The data warehouse – how the ‘what’ has replaced the ‘why’ for IT leaders

| May 13, 2019
The data warehouse - how the ‘what’ has replaced the ‘why’ for IT leaders

Chatting to prospective customers at a recent event, it struck me that, for buyers and sellers of data warehouse solutions, the conversation between the two has shifted irrevocably over the last few years. 

With an increasingly buyer-driven purchase process, it’s no longer necessary to discuss with a prospective customer ‘why’ a data warehouse is necessary. Instead, our challenge is to reassure buyers that the ‘what’ of the purchasing decision made today will still be the right one for tomorrow. And automation is the key to that puzzle.

As firms recognise that putting data at the heart of their business can derive competitive advantage, many have begun the process of a digital transformation, and this has led buyers to look at their existing data infrastructure.  Most come to the conclusion that their data platforms need modernising but are often fearful of making the wrong decision as to what platform to purchase. With ‘time to value’ of technology investments never more under scrutiny, the risk of being locked into technology that won’t deliver the required gains is one that concerns many of the IT leaders I talk with about data warehousing. They want to know ‘what’ they are going to be getting for their investment and want to understand how they can be assured that it will drive continual value for their organisations.

Now, while I am confident in my own professional abilities, I can never claim to be a fortune teller. However, when looking forward and analysing the right strategy for choosing a new data warehouse platform, I believe I have developed a sensible approach. This process has been tested by the numerous customer engagements I’ve witnessed over the years and is one I’m confident in sharing to alleviate the fear of making the wrong decision.

The strategy is not to be bound too tightly to one platform, but instead to craft a data infrastructure strategy that supports the flexibility needed ahead as your organization, and technology, changes and evolves.  A future-proofed approach.  Automation of the data warehouse is key to the execution of that strategy – and provides the assurance to buyers that the decision they are making today will also support them well for the future.

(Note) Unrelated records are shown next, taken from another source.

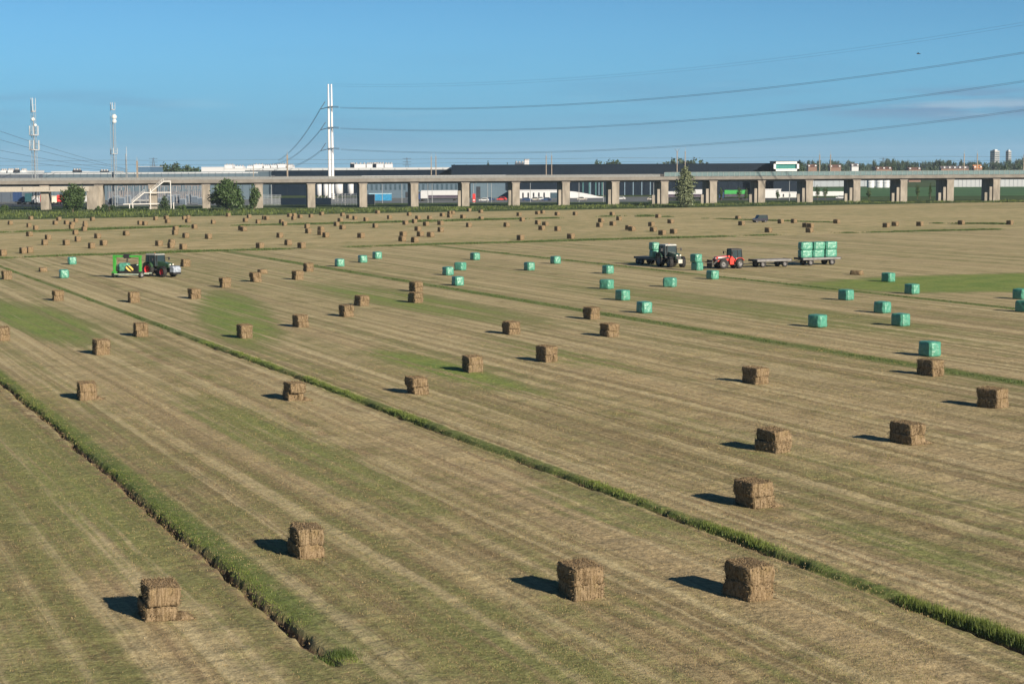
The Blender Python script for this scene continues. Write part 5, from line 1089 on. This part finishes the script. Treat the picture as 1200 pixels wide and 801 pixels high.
for k, (x, wp, yr, ye, rm, lab) in enumerate(((952, 10, 192.5, 195.5, RF, 'red brick house right of the framed office'), (979, 13, 193, 196, RF, 'low red roofed house between masts'), (1002, 8, 191.5, 195, RFG, 'grey roofed house with white gable'), (1036, 18, 195.5, 198, RF, 'long red roofed terrace behind the glass barrier'), (1119, 32, 194.5, 197.5, RFG, 'long terrace with white dormers in front of the town trees'), (1146, 9, 193.2, 197.5, bmat('orange_tile', (.40, .18, .08)), 'orange roofed house at the right mast pair'), (1072, 14, 196, 198.5, RF, 'low dark red roof under the town trees'))):
    Y = 1420.; a = at(x, 210, Y); W_ = wp*Y/F; zr, ze = hgt(x, yr, Y), hgt(x, ye, Y); t_ = thing('town_house', lab, 'house', (a[0], Y, 0)); b = MB(); b.box((0, 4, ze/2), (W_, 8, ze)); b.build('wall', BRK if k != 2 else WHB, t_)
    b = MB(); b.add([(-W_/2-.3, -.4, ze), (W_/2+.3, -.4, ze), (W_/2+.3, 4, zr), (-W_/2-.3, 4, zr), (-W_/2-.3, 8.4, ze), (W_/2+.3, 8.4, ze)], [(0, 1, 2, 3), (3, 2, 5, 4), (0, 3, 4), (1, 5, 2)]); b.build('roof', rm, t_)
    for s in np.linspace(-W_*.38, W_*.38, max(2, int(W_/4))): b = MB(); b.box((s, 1.2, (ze+zr)/2-.1), (1.3, 1.6, 1.1)); b.build('dormer', WHB, t_)
for x0, x1, yt, lab in ((1160.5, 1170.5, 176.8, 'left tower block with a bright side on the horizon'), (1178.5, 1184.5, 177, 'right narrow tower block on the horizon')):
    Y = 2700.; a = at((x0+x1)/2, 200, Y); W_ = (x1-x0)*Y/F; zt = hgt(x0, yt, Y); t_ = thing('tower_block', lab, 'tower block', (a[0], Y, 0), .5); b = MB(); b.box((0, 0, zt/2), (W_*.75, W_*.75, zt)); b.build('wall', bmat('tower_beige', (.26, .27, .28)), t_); b = MB()
    for z in np.arange(3, zt-2, 3.): b.box((0, -W_*.378, z), (W_*.68, .12, 1.2)); b.box((-W_*.378, 0, z), (.12, W_*.68, 1.2))
    b.build('window_band', GLB, t_); b = MB(); b.box((0, 0, zt+.8), (W_*.4, W_*.4, 1.6)); b.build('roof_housing', WHB, t_)
# rank grass on the bank before the viaduct
def area_grass(name, label, pts_near, pts_far, n, h, wid, m_):
    s = rng.uniform(0, 1, n); f = rng.uniform(0, 1, n); A_ = np.array([gp(*q) for q in pts_near]); B_ = np.array([gp(*q) for q in pts_far]); tt = np.linspace(0, 1, len(A_)); tb = np.linspace(0, 1, len(B_))
    Pn = np.stack([np.interp(s, tt, A_[:, k]) for k in range(3)], 1); Pf = np.stack([np.interp(s, tb, B_[:, k]) for k in range(3)], 1); P = Pn*(1-f[:, None])+Pf*f[:, None]; P[:, 2] = 0
    hh = h*(.35+1.1*vn(P[:, 0], P[:, 1], .12)*vn(P[:, 0]+50, P[:, 1], .4)+.2*rng.uniform(size=n)); return stuff(blades(name, P, hh, np.full(n, wid), m_, 3, .4), label, 'grass')
area_grass('bank_grass', 'rank green grass bank between the field end and the viaduct', [(-30, 257.2), (130, 255.3), (250, 253.2), (489, 248), (730, 243.7), (970, 238.8), (1230, 237)], [(-30, 247), (250, 245.5), (489, 243), (730, 240.6), (970, 237.6), (1230, 235)], 15000, .85, .22, leafmat('bank_blade', (.028, .048, .017), .5))
area_grass('bank_grass', 'lighter weeds standing in the bank grass before the viaduct', [(-30, 256.8), (250, 253), (489, 247.8), (730, 243.5), (970, 238.6), (1230, 236.8)], [(-30, 250), (250, 247.5), (489, 244), (730, 241), (970, 238), (1230, 236)], 3000, 1.2, .2, GREEN)

# the air over the plain
hm = bpy.data.materials.new('haze'); hm.use_nodes = True; hn = hm.node_tree; hn.nodes.remove(hn.nodes['Principled BSDF']); pv = hn.nodes.new('ShaderNodeVolumePrincipled'); pv.inputs['Density'].default_value = 6e-5; pv.inputs['Color'].default_value = (.62, .80, 1., 1); pv.inputs['Anisotropy'].default_value = 0.
hn.links.new(pv.outputs[0], hn.nodes['Material Output'].inputs['Volume'])
b = MB(); b.box((0, 2500, 47.), (16000, 12000, 96.)); hz_o = b.build('haze', hm); hz_o['kind'] = 'stuff'
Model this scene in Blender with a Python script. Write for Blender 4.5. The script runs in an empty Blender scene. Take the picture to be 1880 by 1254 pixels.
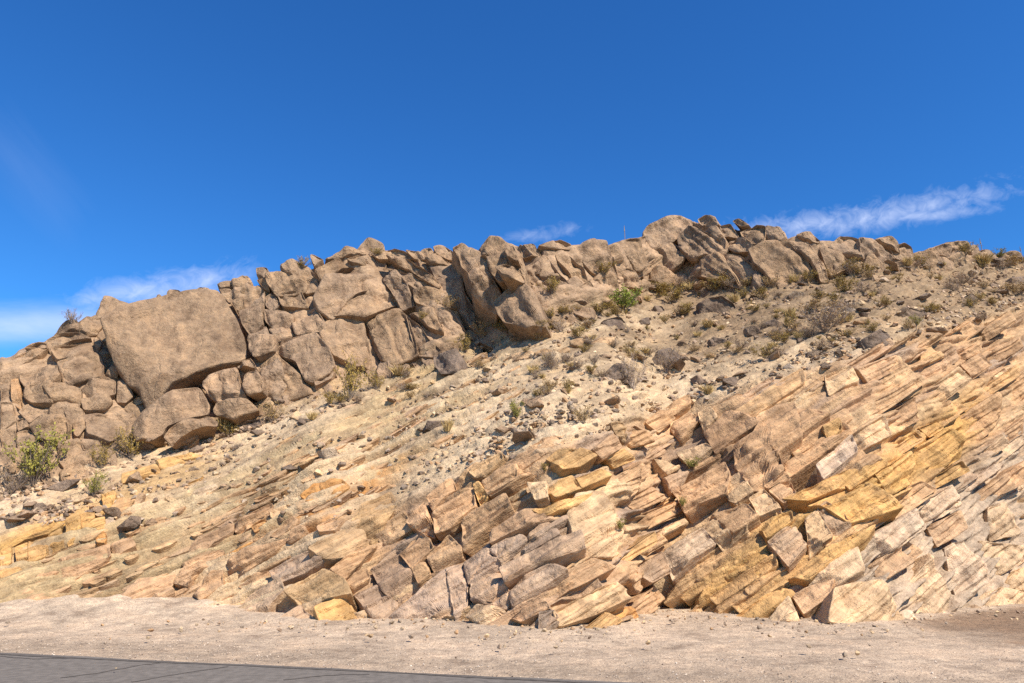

You see, whether organizations continue to rely on on-premises data warehouse platforms, migrate to the cloud or will manage hybrid environments of both for the long-run, teams can use automation to provide more to the business faster, with less cost and risk. Customers using automation rather than traditional approaches to design, develop, deploy and operate data infrastructure routinely deliver projects up to 80% faster. Additionally, for organizations ready to move past traditional waterfall development, automation offers the agility to work collaboratively and make adjustments sooner as business users see early iterations of their requests.

Automation also provides the flexibility for teams to pursue the architecture best suited for their organizational needs and fit – data warehouses, data vaults, data marts and data lakes. And makes it easier for them to introduce new data sources and data types into their infrastructure as they emerge, such as streaming data. Metadata-based automation solutions, like WhereScape® automation software, provide IT leaders the flexibility needed to ensure their investment today will support organizational needs well into the future. By leveraging metadata and automation, organizations can not only quickly adopt new technologies, they can also much more easily migrate, regenerate and optimize existing data warehouses on new data platforms as needed down the line.  

Peace of mind, we all seek it. My role in conversations these days is to assure buyers that not only can we automate the ‘what’ they decide to purchase to help them reap its benefits faster, but automation will also serve as a safety net if future needs dictate a change. The ‘why’ is data warehousing beneficial conversation is well behind us. The future looks bright.